**What needs to be done:**
Wherever the word "scene" appears in a line, extract that line.

**Given data:**
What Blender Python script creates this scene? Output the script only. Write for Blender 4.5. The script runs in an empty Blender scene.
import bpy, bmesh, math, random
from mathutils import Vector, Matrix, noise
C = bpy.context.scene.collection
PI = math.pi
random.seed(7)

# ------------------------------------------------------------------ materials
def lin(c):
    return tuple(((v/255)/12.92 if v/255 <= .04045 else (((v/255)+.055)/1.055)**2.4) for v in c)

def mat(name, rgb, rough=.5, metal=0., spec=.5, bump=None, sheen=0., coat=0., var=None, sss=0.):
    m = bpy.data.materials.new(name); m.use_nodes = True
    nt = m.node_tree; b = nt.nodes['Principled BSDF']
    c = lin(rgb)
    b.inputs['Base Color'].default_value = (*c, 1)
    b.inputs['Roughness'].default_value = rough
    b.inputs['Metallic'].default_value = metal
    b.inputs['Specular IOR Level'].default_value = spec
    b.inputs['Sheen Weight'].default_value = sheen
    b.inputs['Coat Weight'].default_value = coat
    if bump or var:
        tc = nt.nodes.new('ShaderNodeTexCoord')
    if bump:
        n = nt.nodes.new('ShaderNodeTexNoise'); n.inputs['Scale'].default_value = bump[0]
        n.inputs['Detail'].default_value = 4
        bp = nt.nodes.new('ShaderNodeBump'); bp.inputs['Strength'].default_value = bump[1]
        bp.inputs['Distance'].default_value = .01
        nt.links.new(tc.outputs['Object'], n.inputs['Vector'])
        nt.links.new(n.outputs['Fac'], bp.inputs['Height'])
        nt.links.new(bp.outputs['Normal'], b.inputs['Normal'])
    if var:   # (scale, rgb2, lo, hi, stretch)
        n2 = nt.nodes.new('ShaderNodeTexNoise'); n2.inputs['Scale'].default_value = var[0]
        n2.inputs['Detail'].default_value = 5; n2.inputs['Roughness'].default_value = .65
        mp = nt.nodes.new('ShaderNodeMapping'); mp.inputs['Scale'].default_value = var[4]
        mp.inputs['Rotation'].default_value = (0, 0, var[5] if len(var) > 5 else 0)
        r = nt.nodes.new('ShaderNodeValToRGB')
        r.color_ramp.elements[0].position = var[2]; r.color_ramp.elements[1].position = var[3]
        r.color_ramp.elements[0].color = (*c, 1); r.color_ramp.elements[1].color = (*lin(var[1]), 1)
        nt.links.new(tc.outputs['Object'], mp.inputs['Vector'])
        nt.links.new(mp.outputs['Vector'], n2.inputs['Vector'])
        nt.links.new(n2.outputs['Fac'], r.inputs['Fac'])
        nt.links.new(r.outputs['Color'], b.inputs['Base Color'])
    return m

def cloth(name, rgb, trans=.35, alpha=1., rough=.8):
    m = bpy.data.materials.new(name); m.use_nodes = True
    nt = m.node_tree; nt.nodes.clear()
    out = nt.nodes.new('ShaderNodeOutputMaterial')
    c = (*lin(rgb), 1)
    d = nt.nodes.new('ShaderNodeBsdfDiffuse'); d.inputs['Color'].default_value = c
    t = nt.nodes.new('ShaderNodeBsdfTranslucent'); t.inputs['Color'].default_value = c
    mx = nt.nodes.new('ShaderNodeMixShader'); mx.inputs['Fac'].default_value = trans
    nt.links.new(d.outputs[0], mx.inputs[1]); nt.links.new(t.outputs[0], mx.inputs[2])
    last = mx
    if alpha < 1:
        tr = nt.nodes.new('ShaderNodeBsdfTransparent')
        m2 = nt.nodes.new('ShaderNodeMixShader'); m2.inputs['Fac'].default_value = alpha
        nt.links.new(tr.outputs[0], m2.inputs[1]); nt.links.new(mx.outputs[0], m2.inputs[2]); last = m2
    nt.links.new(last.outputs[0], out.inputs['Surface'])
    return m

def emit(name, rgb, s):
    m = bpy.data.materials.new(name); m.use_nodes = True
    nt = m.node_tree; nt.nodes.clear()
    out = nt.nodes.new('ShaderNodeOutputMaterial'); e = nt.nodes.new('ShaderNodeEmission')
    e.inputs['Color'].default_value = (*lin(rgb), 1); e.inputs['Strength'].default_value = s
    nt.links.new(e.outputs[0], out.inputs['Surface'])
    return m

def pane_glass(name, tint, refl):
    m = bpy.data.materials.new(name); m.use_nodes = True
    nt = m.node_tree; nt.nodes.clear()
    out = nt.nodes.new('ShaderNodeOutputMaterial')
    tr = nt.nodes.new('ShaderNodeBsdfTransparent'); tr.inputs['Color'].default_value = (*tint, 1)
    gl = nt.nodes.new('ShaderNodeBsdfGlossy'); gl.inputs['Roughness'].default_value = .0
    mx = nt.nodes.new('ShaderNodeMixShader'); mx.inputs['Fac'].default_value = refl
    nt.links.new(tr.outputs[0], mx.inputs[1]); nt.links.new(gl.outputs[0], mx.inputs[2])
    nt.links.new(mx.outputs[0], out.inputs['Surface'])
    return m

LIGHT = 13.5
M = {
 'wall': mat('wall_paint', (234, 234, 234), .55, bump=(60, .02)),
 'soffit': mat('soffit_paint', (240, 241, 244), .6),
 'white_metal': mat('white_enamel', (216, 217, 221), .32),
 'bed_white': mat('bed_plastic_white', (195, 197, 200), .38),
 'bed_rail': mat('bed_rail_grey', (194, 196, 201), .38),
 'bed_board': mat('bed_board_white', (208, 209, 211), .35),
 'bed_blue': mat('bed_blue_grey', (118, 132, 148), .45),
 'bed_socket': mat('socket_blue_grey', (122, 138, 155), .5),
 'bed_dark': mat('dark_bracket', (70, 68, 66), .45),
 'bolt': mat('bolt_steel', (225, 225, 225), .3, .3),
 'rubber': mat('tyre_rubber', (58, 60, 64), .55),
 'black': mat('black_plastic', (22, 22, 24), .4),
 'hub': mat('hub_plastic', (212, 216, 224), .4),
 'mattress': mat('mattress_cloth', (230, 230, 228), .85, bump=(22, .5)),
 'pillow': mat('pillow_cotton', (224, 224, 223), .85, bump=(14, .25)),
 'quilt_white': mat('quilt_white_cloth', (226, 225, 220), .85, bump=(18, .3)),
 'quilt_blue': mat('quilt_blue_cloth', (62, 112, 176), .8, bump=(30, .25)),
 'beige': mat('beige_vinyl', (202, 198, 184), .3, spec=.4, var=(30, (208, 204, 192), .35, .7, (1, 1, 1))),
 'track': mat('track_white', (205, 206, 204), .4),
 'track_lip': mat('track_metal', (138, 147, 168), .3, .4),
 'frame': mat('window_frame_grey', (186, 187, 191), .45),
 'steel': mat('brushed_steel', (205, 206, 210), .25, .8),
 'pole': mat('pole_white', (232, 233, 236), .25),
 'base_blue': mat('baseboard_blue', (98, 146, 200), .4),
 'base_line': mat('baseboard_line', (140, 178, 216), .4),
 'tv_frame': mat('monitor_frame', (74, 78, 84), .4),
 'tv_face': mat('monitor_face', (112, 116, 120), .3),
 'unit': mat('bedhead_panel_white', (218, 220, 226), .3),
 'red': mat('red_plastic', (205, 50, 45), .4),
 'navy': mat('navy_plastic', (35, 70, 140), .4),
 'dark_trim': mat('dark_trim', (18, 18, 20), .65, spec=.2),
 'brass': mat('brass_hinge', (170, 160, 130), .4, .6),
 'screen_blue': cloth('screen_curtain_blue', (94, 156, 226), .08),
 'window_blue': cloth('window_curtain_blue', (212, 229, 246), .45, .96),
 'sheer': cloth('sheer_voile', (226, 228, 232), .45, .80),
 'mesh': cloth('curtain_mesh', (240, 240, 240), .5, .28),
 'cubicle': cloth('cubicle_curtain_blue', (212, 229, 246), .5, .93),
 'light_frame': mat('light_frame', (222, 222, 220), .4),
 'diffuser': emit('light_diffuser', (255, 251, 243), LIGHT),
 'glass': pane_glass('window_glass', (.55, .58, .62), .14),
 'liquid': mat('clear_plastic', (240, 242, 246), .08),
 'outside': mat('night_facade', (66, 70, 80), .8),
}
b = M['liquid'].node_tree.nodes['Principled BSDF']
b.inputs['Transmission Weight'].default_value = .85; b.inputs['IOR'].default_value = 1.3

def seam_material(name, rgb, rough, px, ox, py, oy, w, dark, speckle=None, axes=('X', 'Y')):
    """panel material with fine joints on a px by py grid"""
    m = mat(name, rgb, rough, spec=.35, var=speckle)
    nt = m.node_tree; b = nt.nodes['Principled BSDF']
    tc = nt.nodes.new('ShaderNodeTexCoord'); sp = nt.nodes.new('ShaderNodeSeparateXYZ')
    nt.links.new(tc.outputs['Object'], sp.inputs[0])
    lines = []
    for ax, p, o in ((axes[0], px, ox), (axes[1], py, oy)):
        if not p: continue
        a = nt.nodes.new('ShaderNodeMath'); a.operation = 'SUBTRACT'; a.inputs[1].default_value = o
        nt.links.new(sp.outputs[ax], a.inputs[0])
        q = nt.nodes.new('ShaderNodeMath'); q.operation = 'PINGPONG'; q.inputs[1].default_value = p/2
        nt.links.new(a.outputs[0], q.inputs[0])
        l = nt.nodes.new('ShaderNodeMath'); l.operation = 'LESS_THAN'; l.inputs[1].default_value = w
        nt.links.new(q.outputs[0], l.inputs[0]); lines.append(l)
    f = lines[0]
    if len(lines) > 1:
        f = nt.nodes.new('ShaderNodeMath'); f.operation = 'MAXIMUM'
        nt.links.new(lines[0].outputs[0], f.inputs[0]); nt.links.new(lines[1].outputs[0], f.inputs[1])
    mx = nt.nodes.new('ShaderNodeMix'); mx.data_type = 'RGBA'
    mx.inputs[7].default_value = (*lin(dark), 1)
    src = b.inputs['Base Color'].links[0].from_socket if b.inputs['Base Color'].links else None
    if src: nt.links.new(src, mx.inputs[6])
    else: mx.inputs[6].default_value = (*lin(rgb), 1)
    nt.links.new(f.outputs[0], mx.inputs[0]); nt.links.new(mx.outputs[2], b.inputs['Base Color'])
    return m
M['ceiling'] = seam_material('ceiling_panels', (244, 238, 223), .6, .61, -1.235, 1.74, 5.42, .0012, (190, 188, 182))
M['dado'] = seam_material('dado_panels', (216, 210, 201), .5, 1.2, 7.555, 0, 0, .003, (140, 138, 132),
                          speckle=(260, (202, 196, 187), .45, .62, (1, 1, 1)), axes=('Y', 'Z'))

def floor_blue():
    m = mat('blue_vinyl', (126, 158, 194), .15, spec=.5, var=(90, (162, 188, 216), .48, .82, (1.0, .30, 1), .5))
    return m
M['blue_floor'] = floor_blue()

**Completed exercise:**
What Blender Python script creates this scene? Output the script only. Write for Blender 4.5. The script runs in an empty Blender scene.
C = bpy.context.scene.collection